▽

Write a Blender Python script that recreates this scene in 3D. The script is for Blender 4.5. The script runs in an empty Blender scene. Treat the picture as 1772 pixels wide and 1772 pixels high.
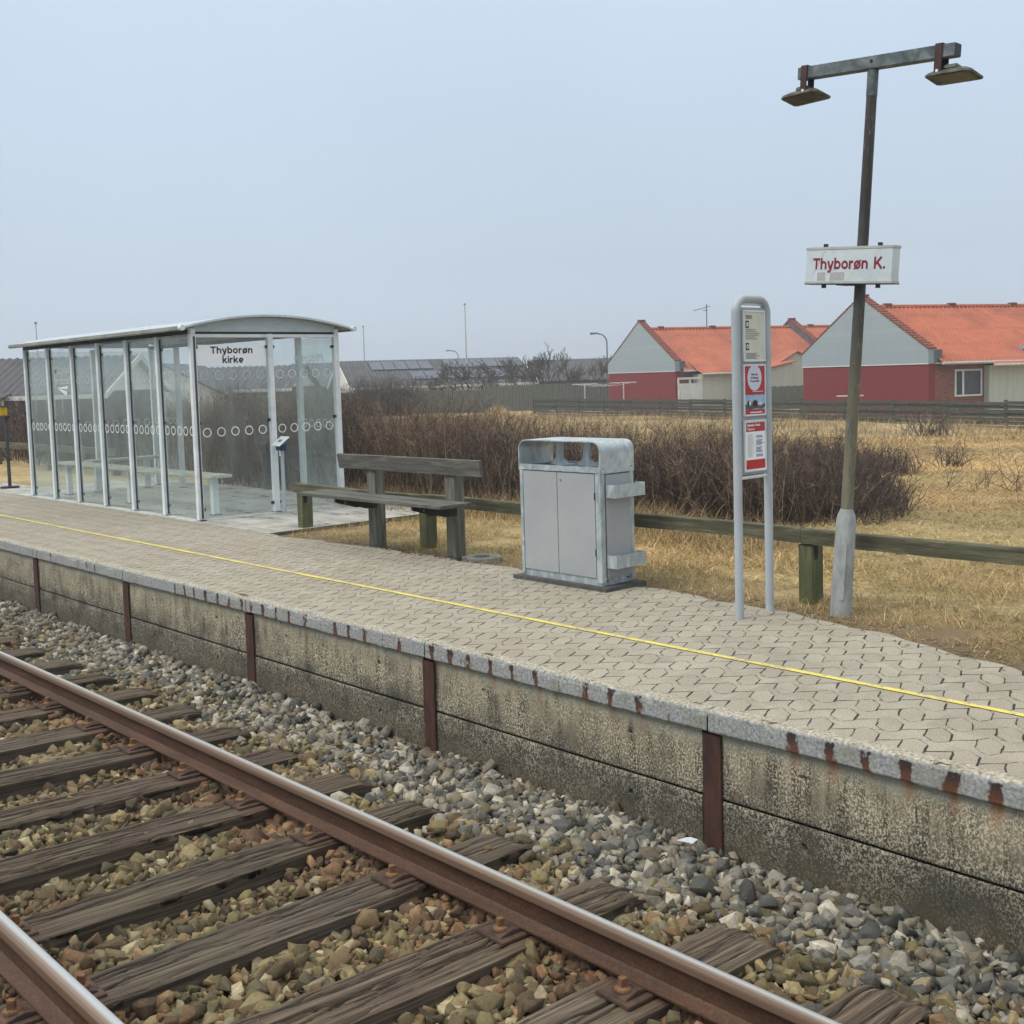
import bpy, bmesh, math, random
import numpy as np
from mathutils import Vector, Matrix
C = bpy.context.scene.collection
random.seed(7); rng = np.random.default_rng(11)
PI = math.pi
# ------------------------------------------------------------------ camera
cam_d = bpy.data.cameras.new('camera'); cam = bpy.data.objects.new('camera', cam_d); C.objects.link(cam)
YAW, PITCH, ROLL, F, H = 0.830654, -0.079195, -0.029824, 1995.6, 1.48
def cam_axes():
    cy, sy, cp, sp, cr, sr = math.cos(YAW), math.sin(YAW), math.cos(PITCH), math.sin(PITCH), math.cos(ROLL), math.sin(ROLL)
    f = np.array([-sy*cp, cy*cp, sp]); r = np.array([cy, sy, 0.]); u = np.cross(r, f)
    return cr*r+sr*u, -sr*r+cr*u, f
cR, cU, cF = cam_axes()
cam.matrix_world = Matrix(((cR[0], cU[0], -cF[0], 0), (cR[1], cU[1], -cF[1], 0), (cR[2], cU[2], -cF[2], H), (0, 0, 0, 1)))
cam_d.sensor_width = 36; cam_d.lens = F/1772*36; cam_d.shift_y = -(886-810)/1772
cam_d.clip_start = .05; cam_d.clip_end = 3000
bpy.context.scene.camera = cam
# ------------------------------------------------------------------ sky, sun, exposure
SUN_EL, SUN_AZ = math.radians(52), math.radians(200)      # azimuth: compass direction the light comes from, from +Y clockwise
w = bpy.data.worlds.new('World'); bpy.context.scene.world = w; w.use_nodes = True
nt = w.node_tree; nt.nodes.clear()
out = nt.nodes.new('ShaderNodeOutputWorld'); bg = nt.nodes.new('ShaderNodeBackground')
sky = nt.nodes.new('ShaderNodeTexSky'); sky.sky_type = 'NISHITA'; sky.sun_disc = False
sky.sun_elevation = SUN_EL; sky.sun_rotation = SUN_AZ; sky.air_density = 1.5; sky.dust_density = 4
geo = nt.nodes.new('ShaderNodeTexCoord'); sep = nt.nodes.new('ShaderNodeSeparateXYZ')
nt.links.new(geo.outputs['Generated'], sep.inputs[0])
ramp = nt.nodes.new('ShaderNodeValToRGB')
els = ramp.color_ramp.elements
els[0].position = 0.0; els[0].color = (5.3, 6.15, 7.1, 1)
els[1].position = 1.0; els[1].color = (13.6, 13.5, 13.0, 1)
for p, c in ((.10, (4.95, 5.85, 6.9)), (.22, (5.05, 6.1, 7.4)), (.36, (5.6, 6.6, 7.9)), (.6, (8.8, 8.9, 8.8))):
    e = els.new(p); e.color = (*c, 1)
nt.links.new(sep.outputs['Z'], ramp.inputs[0])
mixs = nt.nodes.new('ShaderNodeMix'); mixs.data_type = 'RGBA'; mixs.inputs[0].default_value = .95   # thick cloud over the clear sky
cn = nt.nodes.new('ShaderNodeTexNoise'); cn.inputs['Scale'].default_value = 1.6; cn.inputs['Detail'].default_value = 5
nt.links.new(geo.outputs['Generated'], cn.inputs['Vector'])
mr = nt.nodes.new('ShaderNodeMapRange'); mr.inputs[1].default_value = .3; mr.inputs[2].default_value = .7; mr.inputs[3].default_value = .95; mr.inputs[4].default_value = 1.05
nt.links.new(cn.outputs['Fac'], mr.inputs[0])
cm = nt.nodes.new('ShaderNodeMix'); cm.data_type = 'RGBA'; cm.blend_type = 'MULTIPLY'; cm.inputs[0].default_value = 1
nt.links.new(ramp.outputs[0], cm.inputs[6]); nt.links.new(mr.outputs[0], cm.inputs[7])
nt.links.new(sky.outputs[0], mixs.inputs[6]); nt.links.new(cm.outputs[2], mixs.inputs[7])
nt.links.new(mixs.outputs[2], bg.inputs[0]); bg.inputs[1].default_value = .1; nt.links.new(bg.outputs[0], out.inputs[0])
sd = bpy.data.lights.new('sun', 'SUN'); sd.energy = 1.5; sd.angle = math.radians(22); sd.color = (1, .93, .82)
so = bpy.data.objects.new('sun', sd); C.objects.link(so)
dirv = Vector((math.sin(SUN_AZ)*math.cos(SUN_EL), math.cos(SUN_AZ)*math.cos(SUN_EL), math.sin(SUN_EL)))
so.rotation_euler = dirv.to_track_quat('Z', 'Y').to_euler(); so.location = (0, 0, 30)
vs = bpy.context.scene.view_settings
vs.view_transform = 'Standard'; vs.look = 'None'; vs.exposure = .26; vs.gamma = 1
bpy.context.scene.cycles.max_bounces = 8; bpy.context.scene.cycles.transparent_max_bounces = 24
bpy.context.scene.cycles.volume_bounces = 0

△

=== WRITTEN REQUEST ===
Only a number is wanted: how many lines of the data above contain "scene"?

=== RESPONSE FOR THIS EXERCISE ===
7